Совсем иными красками рисует Голсуорси образы матерей. Совсем нередко это суетливые, утомительные существа; единственное, пожалуй, исключение – миссис Пендайс в романе «Усадьба». Бланш Голсуорси тоже была заурядной женщиной с тяжелым характером, и хотя дети старались как можно лучше исполнять свои сыновние и дочерние обязанности, нетрудно заметить, что они считали ее весьма докучливой особой.

Миссис Голсуорси не блистала особым умом или интеллектом. Ее интересы сосредоточивались вокруг дома и семьи; однако даже в этом она была чересчур обыденна И прямолинейна. Она очень любила маленькие предметы, у нее даже был набор миниатюрных домашних инструментов, игрушечные веник и совок для мусора. Она раздражала своих дочерей тем, что постоянно суетилась вокруг них, то поправляя на них одежду, то играя их волосами. «Что касается внешности или одежды, она, как никто другой, подходила под общепринятые стандарты», – писал о ней Голсуорси. В то же время она обладала всеми достоинствами настоящей леди своей эпохи. Она свободно говорила по-французски, пела и немного играла на рояле, искусно вышивала, хорошо ездила верхом и «могла продемонстрировать меткую стрельбу из лука». Но она редко читала книги и, что больше всего раздражало ее сына, «никогда ни над чем не задумывалась». И все же нельзя не посочувствовать Бланш, обе дочери которой были «синими чулками», читали Эмерсона[5], бесконечно обсуждали философские и религиозные проблемы. Должно быть, порой она чувствовала себя чужой в своей собственной семье; ее родные постоянно подвергали сомнению те вещи и понятия, которые для нее самой были незыблемыми истинами. Королевская семья, церковь, общественная иерархия – все это было для Бланш неотъемлемой частью того мира, в котором она жила. Она не могла себе и представить, что мир этот может измениться.

Философски настроенная Лилиан, пытаясь понять, почему они с матерью так непохожи друг на друга, пришла к выводу, что мать ее «жила интересами лишь внешнего мира, преуспевая в ведении домашнего хозяйства и выборе фасона платьев, в содержании в чистоте комнат, организации обедов, руководстве прислугой и т. д.» и «бесконечно страдала от неаккуратности, которая проявлялась главным образом в следующем: брошенные где попало иголки и булавки, не убранные на место книги, газеты и т. д., ошибки в правописании и в соблюдении правил этикета; но больше всего ее раздражала небрежность в одежде».

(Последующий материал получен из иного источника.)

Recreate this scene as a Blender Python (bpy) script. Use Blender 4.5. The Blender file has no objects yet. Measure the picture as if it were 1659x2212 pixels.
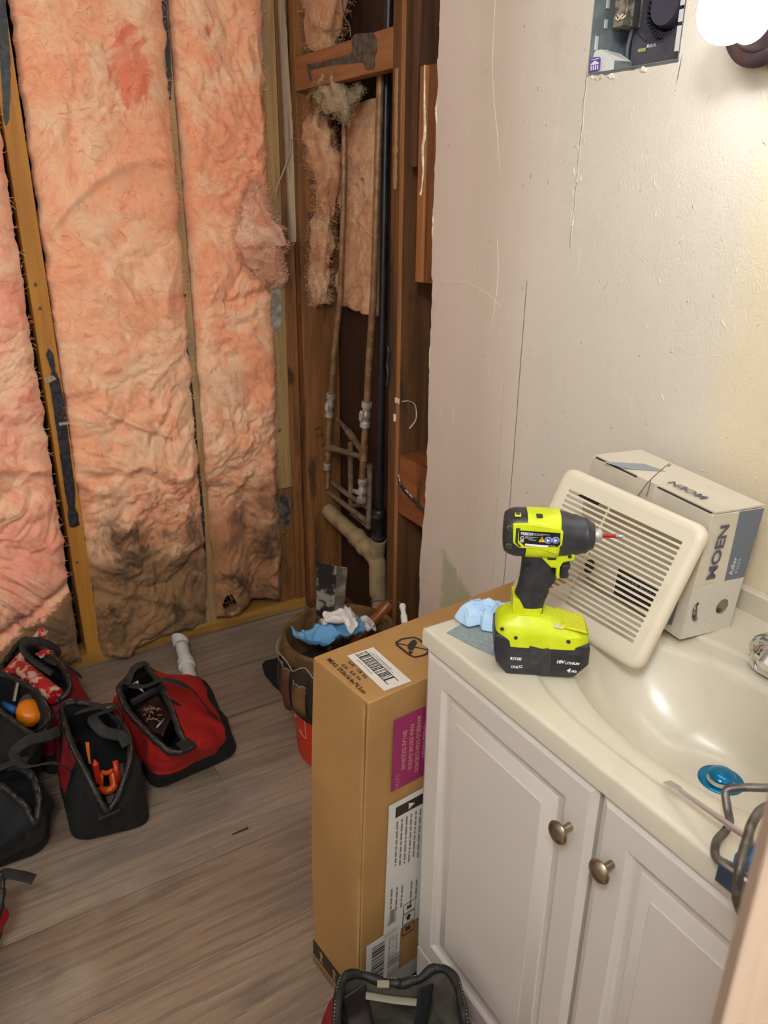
import bpy, math, random
from mathutils import Vector, Matrix, noise
V = Vector
C = bpy.context.scene.collection
sc = bpy.context.scene
random.seed(7)
PI = math.pi

# ---------------------------------------------------------------- camera
CAM = V((2.428, -1.1227, 1.4826)); YAW, PITCH, ROLL, FPX = 2.5919, 0.3867, 0.0104, 1672.7
FW = V((math.cos(YAW)*math.cos(PITCH), math.sin(YAW)*math.cos(PITCH), -math.sin(PITCH)))
_r = FW.cross(V((0, 0, 1))).normalized(); _u = _r.cross(FW)
RT = _r*math.cos(ROLL)+_u*math.sin(ROLL); UP = -_r*math.sin(ROLL)+_u*math.cos(ROLL)
cd = bpy.data.cameras.new('camera'); cam = bpy.data.objects.new('camera', cd); C.objects.link(cam)
cd.sensor_fit = 'VERTICAL'; cd.sensor_height = 36; cd.lens = 36*FPX/2212
cd.clip_start = 0.02
cd.dof.use_dof = True; cd.dof.focus_distance = 1.35; cd.dof.aperture_fstop = 8.0
cam.matrix_world = Matrix(((RT.x, UP.x, -FW.x, CAM.x), (RT.y, UP.y, -FW.y, CAM.y), (RT.z, UP.z, -FW.z, CAM.z), (0, 0, 0, 1)))
sc.camera = cam

# ---------------------------------------------------------------- world, light, exposure
w = bpy.data.worlds.new('world'); sc.world = w; w.use_nodes = True
w.node_tree.nodes['Background'].inputs[0].default_value = (0.9, 0.82, 0.72, 1)
w.node_tree.nodes['Background'].inputs[1].default_value = 0.25
sc.view_settings.view_transform = 'Standard'; sc.view_settings.look = 'None'
sc.view_settings.exposure = 0.9; sc.view_settings.gamma = 1.0; sc.view_settings.use_curve_mapping = False
BULB = 12.0           # strength of the vanity light's globes
BULB_COL = (0.97, 1.01, 1.03)
FILL = 45.0          # strength of the added fill globe behind the camera


def hx(s):
    s = s.lstrip('#'); c = [int(s[i:i+2], 16)/255 for i in (0, 2, 4)]
    return tuple(x/12.92 if x <= .04045 else ((x+.055)/1.055)**2.4 for x in c)+(1,)


def at(px, py, ax, v):
    "the point of the plane (coordinate ax = v) seen at photo position px, py"
    d = FW*FPX+RT*(px-829.5)-UP*(py-1106)
    return CAM+d*((v-CAM[ax])/d[ax])


# ---------------------------------------------------------------- mesh helpers
class MB:
    def __init__(s): s.v = []; s.f = []
    def add(s, vs, fs):
        n = len(s.v); s.v += [V(q) for q in vs]; s.f += [tuple(n+i for i in f) for f in fs]; return s
    def box(s, c, d, R=None):
        R = R or Matrix.Identity(3); c = V(c); h = V(d)*.5; vs = []
        for z in (-1, 1):
            for a, b in ((-1, -1), (1, -1), (1, 1), (-1, 1)): vs.append(c+R@V((a*h.x, b*h.y, z*h.z)))
        return s.add(vs, [(3, 2, 1, 0), (4, 5, 6, 7), (0, 1, 5, 4), (1, 2, 6, 5), (2, 3, 7, 6), (3, 0, 4, 7)])
    def b2(s, lo, hi): return s.box([(a+b)/2 for a, b in zip(lo, hi)], [abs(b-a) for a, b in zip(lo, hi)])
    def loft(s, loops, closed=True, cap=(True, True), wrap=False):
        n = len(loops[0]); vs = [q for l in loops for q in l]; fs = []; m = len(loops)
        for i in range(m if wrap else m-1):
            for j in range(n if closed else n-1):
                a = i*n+j; b = i*n+(j+1) % n; c = ((i+1) % m)*n; fs.append((a, b, c+(j+1) % n, c+j))
        if cap[0] and not wrap: fs.append(tuple(range(n))[::-1])
        if cap[1] and not wrap: fs.append(tuple((m-1)*n+j for j in range(n)))
        return s.add(vs, fs)
    def tube(s, pts, r, n=10, cap=True, flat=1.0, up=None):
        pts = [V(q) for q in pts]; loops = []; N = len(pts); ref = None
        for i, q in enumerate(pts):
            t = (pts[min(i+1, N-1)]-pts[max(i-1, 0)])
            t = t.normalized() if t.length > 1e-9 else V((0, 0, 1))
            if ref is None:
                ref = V(up) if up else (V((0, 0, 1)) if abs(t.z) < .9 else V((1, 0, 0)))
            a = ref-t*ref.dot(t)
            a = a.normalized() if a.length > 1e-6 else t.orthogonal().normalized()
            if not up: ref = a
            b = t.cross(a); rr = r[i] if isinstance(r, (list, tuple)) else r
            loops.append([q+a*math.cos(k*2*PI/n)*rr*flat+b*math.sin(k*2*PI/n)*rr for k in range(n)])
        return s.loft(loops, cap=(cap, cap))
    def lathe(s, o, ax, prof, n=32, sx=None, cap=True, sq=1.0):
        ax = V(ax).normalized(); a = (V(sx) if sx else ax.orthogonal()); a = (a-ax*a.dot(ax)).normalized(); b = ax.cross(a)
        L = []
        for t, r in prof: L.append([V(o)+ax*t+a*r*math.cos(k*2*PI/n)+b*r*sq*math.sin(k*2*PI/n) for k in range(n)])
        return s.loft(L, cap=(cap, cap))
    def prism(s, poly, o, u, v, w, t):
        "polygon poly in axes u, v from o, thickness t along w"
        o = V(o); u = V(u); v = V(v); w = V(w)
        return s.loft([[o+u*a+v*b for a, b in poly], [o+u*a+v*b+w*t for a, b in poly]])
    def build(s, name, m, parent=None, smooth=False, bev=0, sub=0, bseg=2):
        me = bpy.data.meshes.new(name); o = bpy.data.objects.new(name, me); C.objects.link(o)
        vs = s.v
        root = parent
        while root is not None and root.parent is not None: root = root.parent
        if root is not None and not root.get('_local'):
            inv = root.matrix_basis.inverted(); vs = [inv@q for q in vs]
        me.from_pydata([tuple(q) for q in vs], [], s.f); me.update()
        bm_fix(me)
        if m is not None: me.materials.append(m)
        if smooth:
            me.polygons.foreach_set('use_smooth', [True]*len(me.polygons))
            if smooth != 'all':
                try: me.set_sharp_from_angle(angle=math.radians(smooth if smooth is not True else 40))
                except Exception: pass
        if parent is not None: o.parent = parent
        if bev:
            b = o.modifiers.new('bevel', 'BEVEL'); b.width = bev; b.segments = bseg; b.limit_method = 'ANGLE'; b.angle_limit = math.radians(35)
            if not smooth: me.polygons.foreach_set('use_smooth', [True]*len(me.polygons)); o.modifiers.new('wn', 'WEIGHTED_NORMAL')
        if sub:
            b = o.modifiers.new('sub', 'SUBSURF'); b.levels = sub; b.render_levels = sub
        return o


def bm_fix(me):
    import bmesh
    bm = bmesh.new(); bm.from_mesh(me); bmesh.ops.recalc_face_normals(bm, faces=bm.faces); bm.to_mesh(me); bm.free()


def tag(o, label=None, cat=None, group=None, kind=None):
    if label: o['label'] = label
    if cat: o['category'] = cat
    if group: o['group'] = group
    if kind: o['kind'] = kind
    return o


def empty(name, label, cat, loc=(0, 0, 0), rotz=0, group=None, mat3=None, local=False):
    o = bpy.data.objects.new(name, None); C.objects.link(o); o.empty_display_size = .05
    if mat3 is not None: o.matrix_basis = Matrix.Translation(V(loc))@mat3.to_4x4()
    else: o.location = loc; o.rotation_euler = (0, 0, rotz)
    if mat3 is None: o.matrix_basis = Matrix.Translation(V(loc))@Matrix.Rotation(rotz, 4, 'Z')
    if local: o['_local'] = 1
    return tag(o, label, cat, group)


def rs(pts, n, closed=False):
    "resample a polyline to n points evenly"
    pts = [V(q) for q in pts]
    if closed: pts = pts+[pts[0]]
    L = [0]
    for a, b in zip(pts, pts[1:]): L.append(L[-1]+(b-a).length)
    out = []; k = 0; m = n if closed else n-1
    for i in range(n):
        t = L[-1]*i/m
        while k < len(L)-2 and L[k+1] < t: k += 1
        d = L[k+1]-L[k]; out.append(pts[k].lerp(pts[k+1], (t-L[k])/d if d > 1e-12 else 0))
    return out


def sm(pts, n=60, closed=False):
    "smooth (Catmull-Rom) curve through pts"
    pts = [V(q) for q in pts]; N = len(pts); out = []
    segs = N if closed else N-1; per = max(2, n//segs)
    for i in range(segs):
        g = (lambda k: pts[k % N]) if closed else (lambda k: pts[min(max(k, 0), N-1)])
        a, b, c, d = g(i-1), g(i), g(i+1), g(i+2)
        for j in range(per):
            t = j/per
            out.append(.5*((2*b)+(c-a)*t+(2*a-5*b+4*c-d)*t*t+(3*b-a-3*c+d)*t**3))
    if not closed: out.append(pts[-1])
    return out


# ---------------------------------------------------------------- node materials
class NT:
    def __init__(s, name):
        s.m = bpy.data.materials.new(name); s.m.use_nodes = True; s.t = s.m.node_tree; s.n = s.t.nodes; s.p = s.n['Principled BSDF']
    def node(s, k, **kw):
        q = s.n.new(k)
        for a, b in kw.items(): setattr(q, a, b)
        return q
    def ln(s, a, b): s.t.links.new(a, b)
    def put(s, inp, x):
        if hasattr(x, 'links') or isinstance(x, bpy.types.NodeSocket): s.ln(x, inp)
        else: inp.default_value = x
    def ma(s, op, a, b=0.0, c=0.0, clamp=False):
        q = s.node('ShaderNodeMath', operation=op, use_clamp=clamp)
        s.put(q.inputs[0], a); s.put(q.inputs[1], b); s.put(q.inputs[2], c); return q.outputs[0]
    def mix(s, f, a, b, mode='MIX'):
        q = s.node('ShaderNodeMix', data_type='RGBA', blend_type=mode)
        s.put(q.inputs[0], f); s.put(q.inputs[6], a); s.put(q.inputs[7], b); return q.outputs[2]
    def pos(s):
        g = s.node('ShaderNodeNewGeometry'); return g.outputs['Position']
    def obj(s): return s.node('ShaderNodeTexCoord').outputs['Object']
    def xyz(s, v):
        q = s.node('ShaderNodeSeparateXYZ'); s.ln(v, q.inputs[0]); return q.outputs
    def map(s, v, scale=(1, 1, 1), rot=(0, 0, 0), loc=(0, 0, 0)):
        q = s.node('ShaderNodeMapping'); s.ln(v, q.inputs[0]); q.inputs[1].default_value = loc; q.inputs[2].default_value = rot; q.inputs[3].default_value = scale; return q.outputs[0]
    def noise(s, v, scale, det=4, rough=.55, dist=0.0, col=False):
        q = s.node('ShaderNodeTexNoise'); s.ln(v, q.inputs['Vector']); q.inputs['Scale'].default_value = scale; q.inputs['Detail'].default_value = det
        q.inputs['Roughness'].default_value = rough; q.inputs['Distortion'].default_value = dist
        return q.outputs['Color' if col else 'Fac']
    def ramp(s, f, stops):
        q = s.node('ShaderNodeValToRGB'); s.ln(f, q.inputs[0]); e = q.color_ramp.elements
        while len(e) < len(stops): e.new(.5)
        for el, (p, c) in zip(e, stops): el.position = p; el.color = c if len(c) == 4 else tuple(c)+(1,)
        return q.outputs[0]
    def step(s, x, a, b):
        q = s.node('ShaderNodeMapRange'); s.put(q.inputs[0], x); q.inputs[1].default_value = a; q.inputs[2].default_value = b; q.interpolation_type = 'SMOOTHSTEP'; return q.outputs[0]
    def bump(s, h, st=.5, dist=.01, prev=None):
        q = s.node('ShaderNodeBump'); s.ln(h, q.inputs['Height']); q.inputs['Strength'].default_value = st; q.inputs['Distance'].default_value = dist
        if prev is not None: s.ln(prev, q.inputs['Normal'])
        return q.outputs[0]
    def end(s, col=None, rough=None, nrm=None, metal=None, **kw):
        if col is not None: s.put(s.p.inputs['Base Color'], col)
        if rough is not None: s.put(s.p.inputs['Roughness'], rough)
        if nrm is not None: s.ln(nrm, s.p.inputs['Normal'])
        if metal is not None: s.put(s.p.inputs['Metallic'], metal)
        for k, x in kw.items(): s.put(s.p.inputs[k.replace('_', ' ')], x)
        return s.m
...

Джон и Бланш Голсуорси не очень подходили друг другу, и первые годы их супружеской жизни не были особенно счастливыми. Оба обладали сильными характерами, и ни один не собирался уступать другому. Но в просторных викторианских строениях в Кумбе и позднее на Кембридж-Гейт у Гайд-парка было достаточно места, чтобы недовольные друг другом супруги могли бы мирно сосуществовать. Они не мозолили глаза друг другу, как обитатели современных жилищ, встречались лишь за обеденным столом или во время семейных и светских торжеств; у них и в помине не было взаимопонимания, за которое так борются сегодняшние мужья и жены.

И тем не менее финал их совместной жизни был весьма странным и похожим на фарс: за два года до смерти мужа, когда тому шел уже девятый десяток, Бланш решила, что он уделяет слишком много внимания гувернантке их внуков. Даже не выяснив, насколько обоснованны ее подозрения, Бланш собрала чемоданы и ушла от мужа, с которым прожила более сорока лет. Она сняла квартиру в Кенсингтоне, и Джон остатки своих дней проводил по очереди то у одной, то у другой своей замужней дочери.

Было ли это последним «криком души» после долгих лет замужества, во время которого ее так никто и не оценил? Последние пятнадцать лет жизни она провела в путешествиях, изучая новые города и новых людей, завязывая скоротечные дружбы, а дома «собирая коллекцию фасонов женских шляпок, которые она вырезала из журналов и наклеивала в альбом». Наконец-то она смогла стать самой собой и заниматься в свое удовольствие самыми обыденными вещами, не рискуя при этом быть кем-то раскритикованной.